Guidelines for trying Minors as Adults: NCPCR

The National Commission for the Protection of Child Rights (NCPCR) has issued draught guidelines for determining whether certain minors should be tried as adults under the Juvenile Justice (Care and Protection of Children) Act.

Juvenile Justice Act, 2015 and Adults

  • The Juvenile Justice (Care and Protection of Children) Act of 2000 was replaced by the JJ Act of 2015.
  • It allows juveniles aged 16 to 18 who are in conflict with the law and commit heinous crimes to be tried as adults.
  • The Act also aimed to create an adoption law that was universally accessible in India.
  • It went into effect on January 15, 2016.

Preliminary assessment as per the JJ Act

  • Assessment of the offender child: The Act requires the Board to consider the child’s mental and physical capacity for committing the alleged offence, the child’s ability to understand the consequences of the offence, and the circumstances surrounding the offence.
  • Psychological ‘trial’: It states that the Board may consult with experienced psychologists, psychosocial workers, or other experts. The Act also states that the assessment is not a trial and is only intended to assess the child’s capacity to commit and understand the consequences of the alleged offence.
  • Conclusion: Following the assessment, the Board may issue an order stating that the child should be tried as an adult and the case be transferred to a children’s court with the appropriate jurisdiction.
  • Penalty: If tried as a minor, the child could spend up to three years in a special home. If tried as an adult, the child may be sentenced to prison, with the exception of death or life imprisonment without the possibility of release.
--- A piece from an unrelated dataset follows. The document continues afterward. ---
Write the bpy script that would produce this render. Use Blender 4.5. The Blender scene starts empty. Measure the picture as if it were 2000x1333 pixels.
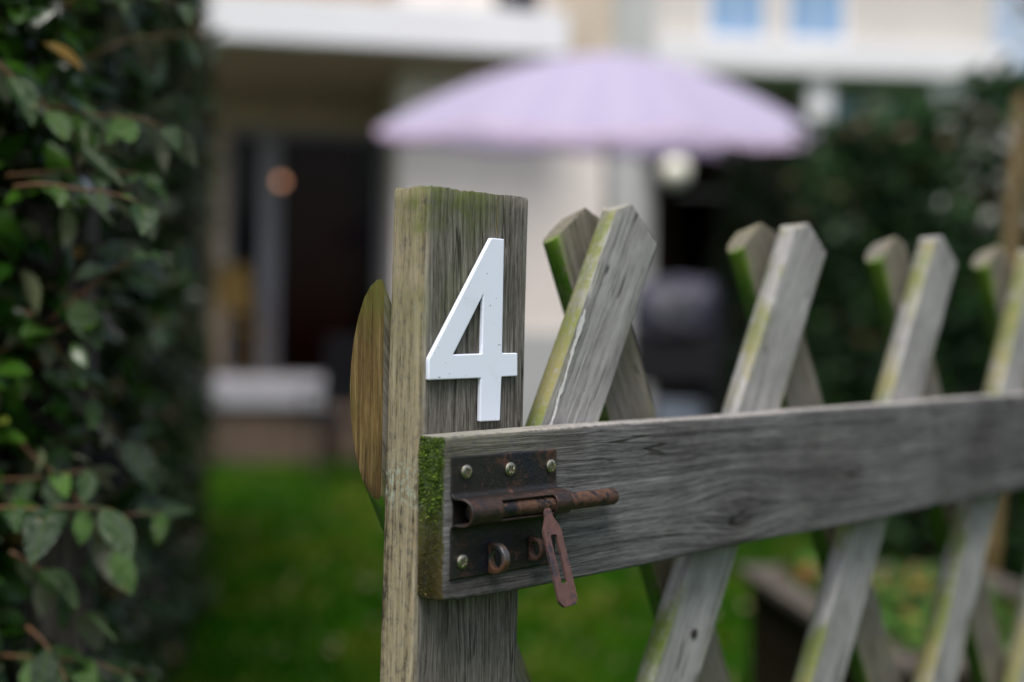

Why has the NCPCR released draught guidelines now?

  • The Supreme Court is hearing a case involving the alleged murder of a Class 2 student in Haryana by a 16-year-old.
  • The preliminary assessment task under the JJ Act is a “delicate task,” according to the Supreme Court.
  • It said that the consequences of the assessment on whether the child is to be tried as an adult or a minor are “serious in nature and have a lasting effect for the entire life of the child”.
  • It stated that expertise is required for the assessment and directed that appropriate and specific guidelines be put in place.
  • It had left the decision to the Central Government and the National and State Commissions for the Protection of Child Rights.

Major draft guidelines by NCPCR

  • According to the draught, which is based on existing Act provisions, the preliminary assessment must determine the following aspects:
  • The child’s physical ability: To assess the child’s ‘locomotor’ abilities and capacities, particularly in terms of gross motor functions such as walking, running, lifting, and throwing…abilities that would be required to engage in most antisocial activities.
  • Mental capacity: The ability of the child to make social decisions and judgements. It also guides assessments for mental health disorders, substance abuse, and life skills deficiencies.
  • Understanding of the alleged offense’s consequences: To determine the child’s knowledge or understanding of the social, interpersonal, and legal consequences of the alleged offence. These include what others will say or think of him, how it will affect his personal relationships, and his knowledge of relevant laws.
  • Circumstances in which the alleged offence was committed: The child’s psychosocial vulnerabilities. This includes life events, trauma, abuse, and mental health issues, implying that the offending behaviour is a result of a variety of other factors.
  • Building a rapport: It also states that the experts should be given every opportunity to interact with the child in order to establish a rapport. Experts in child psychology and psychiatry are possible. It also states that they must receive ongoing training.
  • Other reports on which the Board will rely include the Social Investigation Report, the Social Background Report, an Individual Care Plan, witness statements, and interactions with parents, guardians, school personnel, peer groups, and neighbours.

Way ahead

  • The government should amend the JJ Act of 2015.
  • Such an amendment would go a long way toward providing the necessary balance between the rationales underlying the juvenile justice and criminal justice systems, as well as realising the goals professed by both.